Work to do.
Please quote the material exactly, every line of it.
----
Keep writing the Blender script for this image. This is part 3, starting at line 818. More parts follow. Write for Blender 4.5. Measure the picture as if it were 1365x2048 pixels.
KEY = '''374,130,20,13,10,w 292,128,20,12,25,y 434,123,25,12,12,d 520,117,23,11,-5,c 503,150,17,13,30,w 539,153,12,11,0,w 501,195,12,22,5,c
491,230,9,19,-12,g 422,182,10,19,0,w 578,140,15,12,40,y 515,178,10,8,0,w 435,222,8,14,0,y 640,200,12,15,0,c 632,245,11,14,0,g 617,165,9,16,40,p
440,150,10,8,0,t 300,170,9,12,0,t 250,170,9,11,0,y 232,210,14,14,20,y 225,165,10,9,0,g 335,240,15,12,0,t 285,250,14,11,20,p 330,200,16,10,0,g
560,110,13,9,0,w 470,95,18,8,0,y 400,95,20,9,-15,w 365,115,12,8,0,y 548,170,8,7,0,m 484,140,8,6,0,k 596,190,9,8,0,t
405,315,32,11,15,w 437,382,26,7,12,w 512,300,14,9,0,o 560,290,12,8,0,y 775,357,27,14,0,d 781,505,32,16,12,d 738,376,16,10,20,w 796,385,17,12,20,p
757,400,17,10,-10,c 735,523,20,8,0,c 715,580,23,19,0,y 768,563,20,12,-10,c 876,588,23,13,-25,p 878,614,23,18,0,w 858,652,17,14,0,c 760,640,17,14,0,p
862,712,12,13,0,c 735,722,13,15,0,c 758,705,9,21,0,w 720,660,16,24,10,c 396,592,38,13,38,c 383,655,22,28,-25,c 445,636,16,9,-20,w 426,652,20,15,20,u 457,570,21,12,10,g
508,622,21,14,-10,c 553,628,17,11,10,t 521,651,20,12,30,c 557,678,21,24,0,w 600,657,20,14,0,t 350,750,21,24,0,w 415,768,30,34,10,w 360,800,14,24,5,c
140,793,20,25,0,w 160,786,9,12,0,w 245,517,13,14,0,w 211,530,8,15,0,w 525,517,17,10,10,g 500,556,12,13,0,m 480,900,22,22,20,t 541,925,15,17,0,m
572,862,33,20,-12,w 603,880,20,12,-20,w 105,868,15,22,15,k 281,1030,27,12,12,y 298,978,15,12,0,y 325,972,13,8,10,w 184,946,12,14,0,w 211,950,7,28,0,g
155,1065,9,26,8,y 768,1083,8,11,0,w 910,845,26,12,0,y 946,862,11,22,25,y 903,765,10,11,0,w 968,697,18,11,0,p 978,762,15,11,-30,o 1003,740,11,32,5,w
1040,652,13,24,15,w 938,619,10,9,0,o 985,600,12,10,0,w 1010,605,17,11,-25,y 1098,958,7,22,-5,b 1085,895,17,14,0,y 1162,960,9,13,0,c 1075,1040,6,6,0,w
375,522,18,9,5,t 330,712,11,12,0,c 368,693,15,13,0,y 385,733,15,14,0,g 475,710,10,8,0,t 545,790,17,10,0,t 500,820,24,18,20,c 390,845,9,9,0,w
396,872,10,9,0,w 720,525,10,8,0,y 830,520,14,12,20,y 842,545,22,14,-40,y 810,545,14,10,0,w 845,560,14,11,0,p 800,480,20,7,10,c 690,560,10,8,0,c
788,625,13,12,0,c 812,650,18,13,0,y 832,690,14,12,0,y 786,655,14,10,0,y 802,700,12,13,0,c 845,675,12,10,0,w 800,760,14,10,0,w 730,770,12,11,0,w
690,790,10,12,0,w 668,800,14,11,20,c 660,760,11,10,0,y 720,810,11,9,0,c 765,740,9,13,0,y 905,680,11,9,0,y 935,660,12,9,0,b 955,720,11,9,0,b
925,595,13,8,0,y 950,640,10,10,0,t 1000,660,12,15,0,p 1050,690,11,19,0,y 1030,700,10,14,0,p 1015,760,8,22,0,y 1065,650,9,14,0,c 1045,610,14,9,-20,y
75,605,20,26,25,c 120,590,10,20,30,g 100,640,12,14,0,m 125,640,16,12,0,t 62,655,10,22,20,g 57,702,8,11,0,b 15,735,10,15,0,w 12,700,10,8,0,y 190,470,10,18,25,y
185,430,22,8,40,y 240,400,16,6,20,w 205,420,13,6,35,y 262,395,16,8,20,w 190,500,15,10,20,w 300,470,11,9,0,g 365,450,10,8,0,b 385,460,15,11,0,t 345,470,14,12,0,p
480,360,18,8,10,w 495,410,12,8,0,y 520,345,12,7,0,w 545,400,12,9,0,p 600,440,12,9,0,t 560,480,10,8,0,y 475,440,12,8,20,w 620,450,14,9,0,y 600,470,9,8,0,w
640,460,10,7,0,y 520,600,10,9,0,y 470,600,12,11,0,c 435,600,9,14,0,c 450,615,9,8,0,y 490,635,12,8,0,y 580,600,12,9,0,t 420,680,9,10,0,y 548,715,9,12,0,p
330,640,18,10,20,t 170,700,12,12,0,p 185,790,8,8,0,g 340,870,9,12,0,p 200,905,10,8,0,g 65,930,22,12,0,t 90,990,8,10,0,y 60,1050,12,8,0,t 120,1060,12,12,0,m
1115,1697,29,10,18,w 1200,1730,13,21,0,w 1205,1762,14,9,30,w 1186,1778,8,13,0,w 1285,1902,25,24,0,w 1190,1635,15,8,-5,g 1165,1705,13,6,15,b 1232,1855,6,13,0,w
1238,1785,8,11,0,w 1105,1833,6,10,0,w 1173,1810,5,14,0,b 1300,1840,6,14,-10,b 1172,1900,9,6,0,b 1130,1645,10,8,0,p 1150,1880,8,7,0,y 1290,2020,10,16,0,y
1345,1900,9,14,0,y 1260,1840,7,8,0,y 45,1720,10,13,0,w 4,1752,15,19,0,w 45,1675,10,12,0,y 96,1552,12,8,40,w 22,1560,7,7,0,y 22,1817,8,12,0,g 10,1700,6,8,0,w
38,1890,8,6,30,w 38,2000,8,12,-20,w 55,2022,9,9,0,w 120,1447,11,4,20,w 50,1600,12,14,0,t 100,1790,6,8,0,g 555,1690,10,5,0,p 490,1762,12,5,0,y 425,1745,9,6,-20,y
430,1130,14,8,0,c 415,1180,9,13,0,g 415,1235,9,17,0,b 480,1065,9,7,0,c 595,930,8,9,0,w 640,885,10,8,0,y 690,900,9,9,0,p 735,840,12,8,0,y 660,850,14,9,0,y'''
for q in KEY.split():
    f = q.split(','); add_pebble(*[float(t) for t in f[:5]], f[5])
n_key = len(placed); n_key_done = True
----
Full output.
Keep writing the Blender script for this image. This is part 3, starting at line 818. More parts follow. Write for Blender 4.5. Measure the picture as if it were 1365x2048 pixels.
KEY = '''374,130,20,13,10,w 292,128,20,12,25,y 434,123,25,12,12,d 520,117,23,11,-5,c 503,150,17,13,30,w 539,153,12,11,0,w 501,195,12,22,5,c
491,230,9,19,-12,g 422,182,10,19,0,w 578,140,15,12,40,y 515,178,10,8,0,w 435,222,8,14,0,y 640,200,12,15,0,c 632,245,11,14,0,g 617,165,9,16,40,p
440,150,10,8,0,t 300,170,9,12,0,t 250,170,9,11,0,y 232,210,14,14,20,y 225,165,10,9,0,g 335,240,15,12,0,t 285,250,14,11,20,p 330,200,16,10,0,g
560,110,13,9,0,w 470,95,18,8,0,y 400,95,20,9,-15,w 365,115,12,8,0,y 548,170,8,7,0,m 484,140,8,6,0,k 596,190,9,8,0,t
405,315,32,11,15,w 437,382,26,7,12,w 512,300,14,9,0,o 560,290,12,8,0,y 775,357,27,14,0,d 781,505,32,16,12,d 738,376,16,10,20,w 796,385,17,12,20,p
757,400,17,10,-10,c 735,523,20,8,0,c 715,580,23,19,0,y 768,563,20,12,-10,c 876,588,23,13,-25,p 878,614,23,18,0,w 858,652,17,14,0,c 760,640,17,14,0,p
862,712,12,13,0,c 735,722,13,15,0,c 758,705,9,21,0,w 720,660,16,24,10,c 396,592,38,13,38,c 383,655,22,28,-25,c 445,636,16,9,-20,w 426,652,20,15,20,u 457,570,21,12,10,g
508,622,21,14,-10,c 553,628,17,11,10,t 521,651,20,12,30,c 557,678,21,24,0,w 600,657,20,14,0,t 350,750,21,24,0,w 415,768,30,34,10,w 360,800,14,24,5,c
140,793,20,25,0,w 160,786,9,12,0,w 245,517,13,14,0,w 211,530,8,15,0,w 525,517,17,10,10,g 500,556,12,13,0,m 480,900,22,22,20,t 541,925,15,17,0,m
572,862,33,20,-12,w 603,880,20,12,-20,w 105,868,15,22,15,k 281,1030,27,12,12,y 298,978,15,12,0,y 325,972,13,8,10,w 184,946,12,14,0,w 211,950,7,28,0,g
155,1065,9,26,8,y 768,1083,8,11,0,w 910,845,26,12,0,y 946,862,11,22,25,y 903,765,10,11,0,w 968,697,18,11,0,p 978,762,15,11,-30,o 1003,740,11,32,5,w
1040,652,13,24,15,w 938,619,10,9,0,o 985,600,12,10,0,w 1010,605,17,11,-25,y 1098,958,7,22,-5,b 1085,895,17,14,0,y 1162,960,9,13,0,c 1075,1040,6,6,0,w
375,522,18,9,5,t 330,712,11,12,0,c 368,693,15,13,0,y 385,733,15,14,0,g 475,710,10,8,0,t 545,790,17,10,0,t 500,820,24,18,20,c 390,845,9,9,0,w
396,872,10,9,0,w 720,525,10,8,0,y 830,520,14,12,20,y 842,545,22,14,-40,y 810,545,14,10,0,w 845,560,14,11,0,p 800,480,20,7,10,c 690,560,10,8,0,c
788,625,13,12,0,c 812,650,18,13,0,y 832,690,14,12,0,y 786,655,14,10,0,y 802,700,12,13,0,c 845,675,12,10,0,w 800,760,14,10,0,w 730,770,12,11,0,w
690,790,10,12,0,w 668,800,14,11,20,c 660,760,11,10,0,y 720,810,11,9,0,c 765,740,9,13,0,y 905,680,11,9,0,y 935,660,12,9,0,b 955,720,11,9,0,b
925,595,13,8,0,y 950,640,10,10,0,t 1000,660,12,15,0,p 1050,690,11,19,0,y 1030,700,10,14,0,p 1015,760,8,22,0,y 1065,650,9,14,0,c 1045,610,14,9,-20,y
75,605,20,26,25,c 120,590,10,20,30,g 100,640,12,14,0,m 125,640,16,12,0,t 62,655,10,22,20,g 57,702,8,11,0,b 15,735,10,15,0,w 12,700,10,8,0,y 190,470,10,18,25,y
185,430,22,8,40,y 240,400,16,6,20,w 205,420,13,6,35,y 262,395,16,8,20,w 190,500,15,10,20,w 300,470,11,9,0,g 365,450,10,8,0,b 385,460,15,11,0,t 345,470,14,12,0,p
480,360,18,8,10,w 495,410,12,8,0,y 520,345,12,7,0,w 545,400,12,9,0,p 600,440,12,9,0,t 560,480,10,8,0,y 475,440,12,8,20,w 620,450,14,9,0,y 600,470,9,8,0,w
640,460,10,7,0,y 520,600,10,9,0,y 470,600,12,11,0,c 435,600,9,14,0,c 450,615,9,8,0,y 490,635,12,8,0,y 580,600,12,9,0,t 420,680,9,10,0,y 548,715,9,12,0,p
330,640,18,10,20,t 170,700,12,12,0,p 185,790,8,8,0,g 340,870,9,12,0,p 200,905,10,8,0,g 65,930,22,12,0,t 90,990,8,10,0,y 60,1050,12,8,0,t 120,1060,12,12,0,m
1115,1697,29,10,18,w 1200,1730,13,21,0,w 1205,1762,14,9,30,w 1186,1778,8,13,0,w 1285,1902,25,24,0,w 1190,1635,15,8,-5,g 1165,1705,13,6,15,b 1232,1855,6,13,0,w
1238,1785,8,11,0,w 1105,1833,6,10,0,w 1173,1810,5,14,0,b 1300,1840,6,14,-10,b 1172,1900,9,6,0,b 1130,1645,10,8,0,p 1150,1880,8,7,0,y 1290,2020,10,16,0,y
1345,1900,9,14,0,y 1260,1840,7,8,0,y 45,1720,10,13,0,w 4,1752,15,19,0,w 45,1675,10,12,0,y 96,1552,12,8,40,w 22,1560,7,7,0,y 22,1817,8,12,0,g 10,1700,6,8,0,w
38,1890,8,6,30,w 38,2000,8,12,-20,w 55,2022,9,9,0,w 120,1447,11,4,20,w 50,1600,12,14,0,t 100,1790,6,8,0,g 555,1690,10,5,0,p 490,1762,12,5,0,y 425,1745,9,6,-20,y
430,1130,14,8,0,c 415,1180,9,13,0,g 415,1235,9,17,0,b 480,1065,9,7,0,c 595,930,8,9,0,w 640,885,10,8,0,y 690,900,9,9,0,p 735,840,12,8,0,y 660,850,14,9,0,y'''
for q in KEY.split():
    f = q.split(','); add_pebble(*[float(t) for t in f[:5]], f[5])
n_key = len(placed); n_key_done = True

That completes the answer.